» **Collected data**:

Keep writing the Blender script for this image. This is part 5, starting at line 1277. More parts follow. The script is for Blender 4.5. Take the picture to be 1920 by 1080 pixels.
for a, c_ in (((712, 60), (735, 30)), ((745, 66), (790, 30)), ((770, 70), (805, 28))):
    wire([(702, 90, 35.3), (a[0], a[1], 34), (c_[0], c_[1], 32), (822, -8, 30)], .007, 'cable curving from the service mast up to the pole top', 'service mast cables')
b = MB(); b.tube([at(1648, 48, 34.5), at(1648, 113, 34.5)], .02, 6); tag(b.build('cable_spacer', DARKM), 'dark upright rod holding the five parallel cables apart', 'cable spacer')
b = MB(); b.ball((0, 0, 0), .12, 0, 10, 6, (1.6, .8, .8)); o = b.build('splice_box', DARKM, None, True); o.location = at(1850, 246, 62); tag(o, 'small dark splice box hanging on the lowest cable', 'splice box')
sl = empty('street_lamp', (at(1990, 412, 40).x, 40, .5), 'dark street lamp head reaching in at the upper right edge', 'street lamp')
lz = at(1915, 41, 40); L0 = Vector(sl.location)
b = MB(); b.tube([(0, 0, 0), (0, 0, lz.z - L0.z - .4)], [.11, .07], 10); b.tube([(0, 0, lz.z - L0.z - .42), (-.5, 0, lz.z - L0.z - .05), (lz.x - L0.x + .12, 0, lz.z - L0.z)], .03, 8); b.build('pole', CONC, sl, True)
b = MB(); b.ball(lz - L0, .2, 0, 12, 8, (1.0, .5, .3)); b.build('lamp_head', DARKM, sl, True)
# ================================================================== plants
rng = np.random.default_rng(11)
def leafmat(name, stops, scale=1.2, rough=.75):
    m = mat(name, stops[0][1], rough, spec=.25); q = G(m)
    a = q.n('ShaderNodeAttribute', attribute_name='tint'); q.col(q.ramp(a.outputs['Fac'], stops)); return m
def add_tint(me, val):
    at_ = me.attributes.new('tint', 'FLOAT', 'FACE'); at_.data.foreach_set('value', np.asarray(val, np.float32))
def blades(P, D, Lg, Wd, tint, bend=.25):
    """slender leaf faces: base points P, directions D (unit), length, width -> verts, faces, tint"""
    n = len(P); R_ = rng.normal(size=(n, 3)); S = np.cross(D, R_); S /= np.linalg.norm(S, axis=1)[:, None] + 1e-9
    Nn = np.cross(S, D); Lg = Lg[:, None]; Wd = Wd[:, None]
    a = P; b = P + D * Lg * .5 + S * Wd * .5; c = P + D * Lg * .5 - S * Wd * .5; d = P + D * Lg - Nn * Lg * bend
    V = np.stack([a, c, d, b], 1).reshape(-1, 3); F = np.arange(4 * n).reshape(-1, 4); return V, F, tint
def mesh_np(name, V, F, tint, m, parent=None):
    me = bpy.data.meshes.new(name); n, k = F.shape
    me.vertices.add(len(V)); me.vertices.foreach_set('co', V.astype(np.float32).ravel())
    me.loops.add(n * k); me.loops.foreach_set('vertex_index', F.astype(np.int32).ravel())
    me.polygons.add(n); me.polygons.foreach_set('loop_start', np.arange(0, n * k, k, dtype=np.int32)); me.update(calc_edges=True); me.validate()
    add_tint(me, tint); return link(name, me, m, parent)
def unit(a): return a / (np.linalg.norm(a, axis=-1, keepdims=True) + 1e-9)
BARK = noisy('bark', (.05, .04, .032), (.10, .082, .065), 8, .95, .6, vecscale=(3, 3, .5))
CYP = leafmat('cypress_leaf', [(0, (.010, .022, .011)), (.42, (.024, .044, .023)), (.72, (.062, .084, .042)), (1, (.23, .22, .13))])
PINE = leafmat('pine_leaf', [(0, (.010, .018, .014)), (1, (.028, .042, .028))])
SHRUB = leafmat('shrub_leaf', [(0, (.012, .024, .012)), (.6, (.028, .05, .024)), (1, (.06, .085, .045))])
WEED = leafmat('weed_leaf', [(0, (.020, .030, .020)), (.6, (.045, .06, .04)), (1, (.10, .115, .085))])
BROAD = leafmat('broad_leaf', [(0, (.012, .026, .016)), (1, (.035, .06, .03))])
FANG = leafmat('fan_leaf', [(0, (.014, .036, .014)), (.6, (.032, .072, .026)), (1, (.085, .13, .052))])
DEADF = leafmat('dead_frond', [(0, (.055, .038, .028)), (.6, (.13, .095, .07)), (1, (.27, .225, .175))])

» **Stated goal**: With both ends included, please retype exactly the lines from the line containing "(.23, .22, .13))])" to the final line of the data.

» **Solution for this task**:
CYP = leafmat('cypress_leaf', [(0, (.010, .022, .011)), (.42, (.024, .044, .023)), (.72, (.062, .084, .042)), (1, (.23, .22, .13))])
PINE = leafmat('pine_leaf', [(0, (.010, .018, .014)), (1, (.028, .042, .028))])
SHRUB = leafmat('shrub_leaf', [(0, (.012, .024, .012)), (.6, (.028, .05, .024)), (1, (.06, .085, .045))])
WEED = leafmat('weed_leaf', [(0, (.020, .030, .020)), (.6, (.045, .06, .04)), (1, (.10, .115, .085))])
BROAD = leafmat('broad_leaf', [(0, (.012, .026, .016)), (1, (.035, .06, .03))])
FANG = leafmat('fan_leaf', [(0, (.014, .036, .014)), (.6, (.032, .072, .026)), (1, (.085, .13, .052))])
DEADF = leafmat('dead_frond', [(0, (.055, .038, .028)), (.6, (.13, .095, .07)), (1, (.27, .225, .175))])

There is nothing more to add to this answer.